Even a casual Marx Brothers fan knows that the siblings made their best films for their first Hollywood studio, Paramount Pictures.
Already vaudeville veterans pushing past 40, they made their satiric masterpiece, “Duck Soup”(1933) and the wacky stage adaptations “The Cocoanuts” and “Animal Crackers,” their popularity building until peaking with “Horse Feathers” (1932), which was a smash and landed them on the cover of Time Magazine, all for Paramount.
The act, settling into Groucho, Chico and Harpo, gave up all that, and Paramount’s improvisation-friendly productions for bigger MGM paydays in the mid ’30s, and “A Night at the Opera,” their first film for Metro, was the only one regarded as among their best.
Even in this send-up of pretension, class, opera and the very musicals that the brothers flirted with making, one can feel the “madcap” slipping away as the banter slows and structure and sticking-to-the-script/watch-the-clock MGM “efficiency” weigh on them from the start.
But this Sam Wood musical comedy still produced the most iconic Marx Brothers sight gag, “The Stateroom Scene.” It has an ambitious dance number (not involving the brothers), romantic ballads and the trappings of MGM prestige in many a scene.
It presents Chico’s and Harpo’s musical interludes in a logical (for the Marxes) context, and showcases them beautifully, with Chico’s piano pranks performed, up-close, with an audience of children and Harpo playing a cross-eyed tour de force on the harp.

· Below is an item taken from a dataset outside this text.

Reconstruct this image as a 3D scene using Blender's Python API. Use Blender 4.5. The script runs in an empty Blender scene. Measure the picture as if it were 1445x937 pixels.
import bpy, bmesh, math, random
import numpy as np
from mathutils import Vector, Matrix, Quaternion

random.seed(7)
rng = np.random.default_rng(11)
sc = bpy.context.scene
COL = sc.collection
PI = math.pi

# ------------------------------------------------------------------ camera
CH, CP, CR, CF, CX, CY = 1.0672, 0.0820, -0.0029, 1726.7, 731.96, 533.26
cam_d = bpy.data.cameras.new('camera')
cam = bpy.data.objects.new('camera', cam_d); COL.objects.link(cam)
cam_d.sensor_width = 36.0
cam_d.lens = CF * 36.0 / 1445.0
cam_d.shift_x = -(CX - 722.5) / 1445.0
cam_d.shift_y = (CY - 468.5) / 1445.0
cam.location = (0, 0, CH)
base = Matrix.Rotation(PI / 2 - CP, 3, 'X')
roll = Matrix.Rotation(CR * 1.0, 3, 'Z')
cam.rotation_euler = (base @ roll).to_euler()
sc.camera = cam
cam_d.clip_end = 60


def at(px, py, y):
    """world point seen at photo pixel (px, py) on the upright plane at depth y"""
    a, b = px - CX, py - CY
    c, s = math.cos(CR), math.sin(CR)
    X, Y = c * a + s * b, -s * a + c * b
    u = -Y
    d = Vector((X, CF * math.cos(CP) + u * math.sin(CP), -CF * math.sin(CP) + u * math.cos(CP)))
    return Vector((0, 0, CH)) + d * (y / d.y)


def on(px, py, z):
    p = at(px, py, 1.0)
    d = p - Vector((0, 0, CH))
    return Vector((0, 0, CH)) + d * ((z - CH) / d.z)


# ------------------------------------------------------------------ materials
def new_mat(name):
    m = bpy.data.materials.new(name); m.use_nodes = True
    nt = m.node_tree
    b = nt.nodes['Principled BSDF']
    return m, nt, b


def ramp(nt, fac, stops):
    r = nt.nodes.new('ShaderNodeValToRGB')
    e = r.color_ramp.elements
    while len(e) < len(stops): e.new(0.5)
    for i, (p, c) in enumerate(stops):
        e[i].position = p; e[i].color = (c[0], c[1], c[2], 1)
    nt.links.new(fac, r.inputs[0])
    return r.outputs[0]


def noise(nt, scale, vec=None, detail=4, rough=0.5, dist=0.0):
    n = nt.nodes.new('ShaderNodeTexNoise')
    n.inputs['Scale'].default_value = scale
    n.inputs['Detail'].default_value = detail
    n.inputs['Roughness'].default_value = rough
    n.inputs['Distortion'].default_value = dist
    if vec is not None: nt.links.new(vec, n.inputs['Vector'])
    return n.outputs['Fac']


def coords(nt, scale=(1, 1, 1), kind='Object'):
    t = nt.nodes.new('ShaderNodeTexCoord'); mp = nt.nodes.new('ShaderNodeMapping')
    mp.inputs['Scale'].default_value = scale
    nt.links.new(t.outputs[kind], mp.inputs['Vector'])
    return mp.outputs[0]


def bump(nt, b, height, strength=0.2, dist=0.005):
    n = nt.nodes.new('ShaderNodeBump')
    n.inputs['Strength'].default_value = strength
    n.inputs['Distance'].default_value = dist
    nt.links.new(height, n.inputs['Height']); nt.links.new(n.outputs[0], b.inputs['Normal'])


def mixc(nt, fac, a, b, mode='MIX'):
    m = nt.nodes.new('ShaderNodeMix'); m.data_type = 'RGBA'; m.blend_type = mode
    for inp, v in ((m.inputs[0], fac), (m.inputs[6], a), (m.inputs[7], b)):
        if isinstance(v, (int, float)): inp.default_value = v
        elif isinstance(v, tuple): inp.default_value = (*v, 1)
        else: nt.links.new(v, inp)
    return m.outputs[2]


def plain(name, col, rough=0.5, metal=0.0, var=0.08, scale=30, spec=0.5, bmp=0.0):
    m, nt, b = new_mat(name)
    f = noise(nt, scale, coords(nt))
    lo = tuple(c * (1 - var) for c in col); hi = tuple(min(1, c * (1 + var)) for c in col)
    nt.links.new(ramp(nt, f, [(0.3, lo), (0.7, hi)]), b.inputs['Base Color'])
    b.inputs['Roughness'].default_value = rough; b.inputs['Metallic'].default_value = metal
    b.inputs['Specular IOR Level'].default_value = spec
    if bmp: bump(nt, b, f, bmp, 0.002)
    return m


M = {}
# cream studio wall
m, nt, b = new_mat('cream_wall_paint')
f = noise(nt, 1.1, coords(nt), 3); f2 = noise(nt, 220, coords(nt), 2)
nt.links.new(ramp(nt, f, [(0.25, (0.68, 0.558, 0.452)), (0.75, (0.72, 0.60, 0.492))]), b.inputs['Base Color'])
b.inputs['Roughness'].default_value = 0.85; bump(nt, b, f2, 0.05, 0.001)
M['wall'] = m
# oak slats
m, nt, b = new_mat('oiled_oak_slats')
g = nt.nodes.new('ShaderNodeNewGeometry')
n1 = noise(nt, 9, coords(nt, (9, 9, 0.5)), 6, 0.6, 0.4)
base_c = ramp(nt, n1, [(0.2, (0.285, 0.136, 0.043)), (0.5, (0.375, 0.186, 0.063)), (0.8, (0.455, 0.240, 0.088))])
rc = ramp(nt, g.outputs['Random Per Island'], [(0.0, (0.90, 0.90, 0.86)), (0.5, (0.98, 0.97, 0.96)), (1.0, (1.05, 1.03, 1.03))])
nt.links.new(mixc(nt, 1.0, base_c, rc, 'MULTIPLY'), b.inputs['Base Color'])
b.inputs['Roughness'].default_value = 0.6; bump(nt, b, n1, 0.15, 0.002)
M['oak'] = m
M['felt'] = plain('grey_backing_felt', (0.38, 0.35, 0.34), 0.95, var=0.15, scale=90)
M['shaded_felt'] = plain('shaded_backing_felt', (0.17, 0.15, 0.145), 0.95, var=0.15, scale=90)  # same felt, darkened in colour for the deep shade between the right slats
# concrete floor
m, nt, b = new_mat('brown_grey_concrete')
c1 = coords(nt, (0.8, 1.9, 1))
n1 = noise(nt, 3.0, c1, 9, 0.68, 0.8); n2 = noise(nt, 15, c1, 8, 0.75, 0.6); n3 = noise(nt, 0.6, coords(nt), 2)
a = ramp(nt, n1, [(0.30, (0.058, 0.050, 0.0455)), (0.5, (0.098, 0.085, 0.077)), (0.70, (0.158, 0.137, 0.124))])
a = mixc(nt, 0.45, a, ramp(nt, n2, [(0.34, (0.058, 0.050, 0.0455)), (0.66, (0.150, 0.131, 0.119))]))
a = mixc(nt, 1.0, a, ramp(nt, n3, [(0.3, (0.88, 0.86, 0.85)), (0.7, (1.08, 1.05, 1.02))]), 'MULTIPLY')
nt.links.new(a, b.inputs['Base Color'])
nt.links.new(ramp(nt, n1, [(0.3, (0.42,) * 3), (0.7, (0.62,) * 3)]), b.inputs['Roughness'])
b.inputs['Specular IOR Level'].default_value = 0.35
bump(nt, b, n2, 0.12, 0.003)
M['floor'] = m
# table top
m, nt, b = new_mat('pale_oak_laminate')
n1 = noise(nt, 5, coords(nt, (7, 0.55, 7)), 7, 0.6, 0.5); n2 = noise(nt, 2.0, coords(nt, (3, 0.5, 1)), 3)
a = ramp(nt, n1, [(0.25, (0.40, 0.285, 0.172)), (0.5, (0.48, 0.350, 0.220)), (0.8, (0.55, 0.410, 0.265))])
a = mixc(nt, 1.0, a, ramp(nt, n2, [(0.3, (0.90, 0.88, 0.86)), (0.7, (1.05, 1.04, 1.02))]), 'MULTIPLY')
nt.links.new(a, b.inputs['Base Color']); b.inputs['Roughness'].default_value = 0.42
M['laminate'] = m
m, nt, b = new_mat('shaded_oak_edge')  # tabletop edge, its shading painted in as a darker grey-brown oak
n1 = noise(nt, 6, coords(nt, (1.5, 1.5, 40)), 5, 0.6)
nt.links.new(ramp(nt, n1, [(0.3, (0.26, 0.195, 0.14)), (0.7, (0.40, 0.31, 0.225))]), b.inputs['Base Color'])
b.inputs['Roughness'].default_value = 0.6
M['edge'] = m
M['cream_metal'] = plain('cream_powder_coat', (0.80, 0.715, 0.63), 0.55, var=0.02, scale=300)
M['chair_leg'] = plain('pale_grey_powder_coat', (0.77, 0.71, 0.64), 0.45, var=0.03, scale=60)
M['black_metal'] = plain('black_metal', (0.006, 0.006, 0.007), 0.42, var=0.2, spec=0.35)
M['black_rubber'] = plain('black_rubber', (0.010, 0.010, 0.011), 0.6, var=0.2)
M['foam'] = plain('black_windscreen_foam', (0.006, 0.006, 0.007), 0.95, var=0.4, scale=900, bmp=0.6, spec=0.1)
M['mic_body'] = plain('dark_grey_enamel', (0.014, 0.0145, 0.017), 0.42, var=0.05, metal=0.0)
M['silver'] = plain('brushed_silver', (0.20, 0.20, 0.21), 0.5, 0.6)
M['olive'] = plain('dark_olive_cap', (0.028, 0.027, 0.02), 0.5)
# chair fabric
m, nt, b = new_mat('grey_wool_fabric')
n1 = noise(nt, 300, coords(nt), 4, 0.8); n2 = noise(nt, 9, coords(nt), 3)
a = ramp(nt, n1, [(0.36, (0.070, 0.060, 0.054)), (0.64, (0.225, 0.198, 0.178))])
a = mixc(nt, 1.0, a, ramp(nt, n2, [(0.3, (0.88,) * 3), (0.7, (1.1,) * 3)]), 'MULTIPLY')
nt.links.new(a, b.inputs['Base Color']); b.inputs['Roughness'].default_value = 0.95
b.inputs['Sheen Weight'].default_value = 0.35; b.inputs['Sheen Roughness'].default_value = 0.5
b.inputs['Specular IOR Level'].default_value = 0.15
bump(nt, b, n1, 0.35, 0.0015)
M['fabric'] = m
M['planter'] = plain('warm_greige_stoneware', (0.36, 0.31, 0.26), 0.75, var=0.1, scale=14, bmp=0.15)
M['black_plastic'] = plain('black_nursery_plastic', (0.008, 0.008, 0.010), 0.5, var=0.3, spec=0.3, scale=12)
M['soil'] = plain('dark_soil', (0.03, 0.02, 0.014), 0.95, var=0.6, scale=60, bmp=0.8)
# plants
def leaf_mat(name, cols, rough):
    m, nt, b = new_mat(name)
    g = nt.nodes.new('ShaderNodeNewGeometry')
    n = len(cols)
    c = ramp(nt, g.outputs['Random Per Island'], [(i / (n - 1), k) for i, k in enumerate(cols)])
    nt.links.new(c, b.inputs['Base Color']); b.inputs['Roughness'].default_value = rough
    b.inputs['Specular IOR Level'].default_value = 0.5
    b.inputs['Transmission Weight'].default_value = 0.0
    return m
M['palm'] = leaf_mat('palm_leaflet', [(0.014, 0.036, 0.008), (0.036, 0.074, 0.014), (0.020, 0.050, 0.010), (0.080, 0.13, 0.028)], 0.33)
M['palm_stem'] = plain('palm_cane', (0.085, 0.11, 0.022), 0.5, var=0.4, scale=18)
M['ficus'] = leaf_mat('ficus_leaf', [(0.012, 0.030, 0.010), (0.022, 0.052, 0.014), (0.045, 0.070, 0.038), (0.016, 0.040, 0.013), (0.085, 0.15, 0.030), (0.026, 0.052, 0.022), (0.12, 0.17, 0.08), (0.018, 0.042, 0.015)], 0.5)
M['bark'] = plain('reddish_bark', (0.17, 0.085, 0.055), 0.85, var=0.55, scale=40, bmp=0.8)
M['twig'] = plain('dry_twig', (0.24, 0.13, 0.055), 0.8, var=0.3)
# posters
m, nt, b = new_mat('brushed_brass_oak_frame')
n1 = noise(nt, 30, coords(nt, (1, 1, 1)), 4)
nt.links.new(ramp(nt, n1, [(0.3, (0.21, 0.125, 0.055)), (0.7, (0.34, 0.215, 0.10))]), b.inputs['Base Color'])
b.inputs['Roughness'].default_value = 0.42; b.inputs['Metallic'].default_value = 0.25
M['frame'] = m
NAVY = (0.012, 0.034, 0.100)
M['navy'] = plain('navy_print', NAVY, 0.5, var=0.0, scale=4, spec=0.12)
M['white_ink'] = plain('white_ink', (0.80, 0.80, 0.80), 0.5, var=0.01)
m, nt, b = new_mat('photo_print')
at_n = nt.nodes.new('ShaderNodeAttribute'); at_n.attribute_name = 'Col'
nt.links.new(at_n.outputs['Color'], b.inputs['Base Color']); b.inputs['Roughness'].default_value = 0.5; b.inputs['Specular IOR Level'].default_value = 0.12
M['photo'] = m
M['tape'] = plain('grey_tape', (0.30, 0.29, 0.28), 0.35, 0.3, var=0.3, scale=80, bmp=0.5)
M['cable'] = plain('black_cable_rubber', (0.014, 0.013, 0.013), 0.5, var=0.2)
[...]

“Opera” also starts the regrettable process of moving Groucho’s greatest foil, Margaret Dumont, into the background as the love interest — singing actors Kitty Carlisle and Allan Jones — and their intrigues with a nastier, more famous singer (Walter Woolf King) and New York Opera director (Sig Ruman) are far more prominent.
But it plays, with veteran screenwriters George S. Kaufman and Morrie Riskind and a circus of uncredited gag writers assisting, leaning into the Brothers’ long-polished comic personas.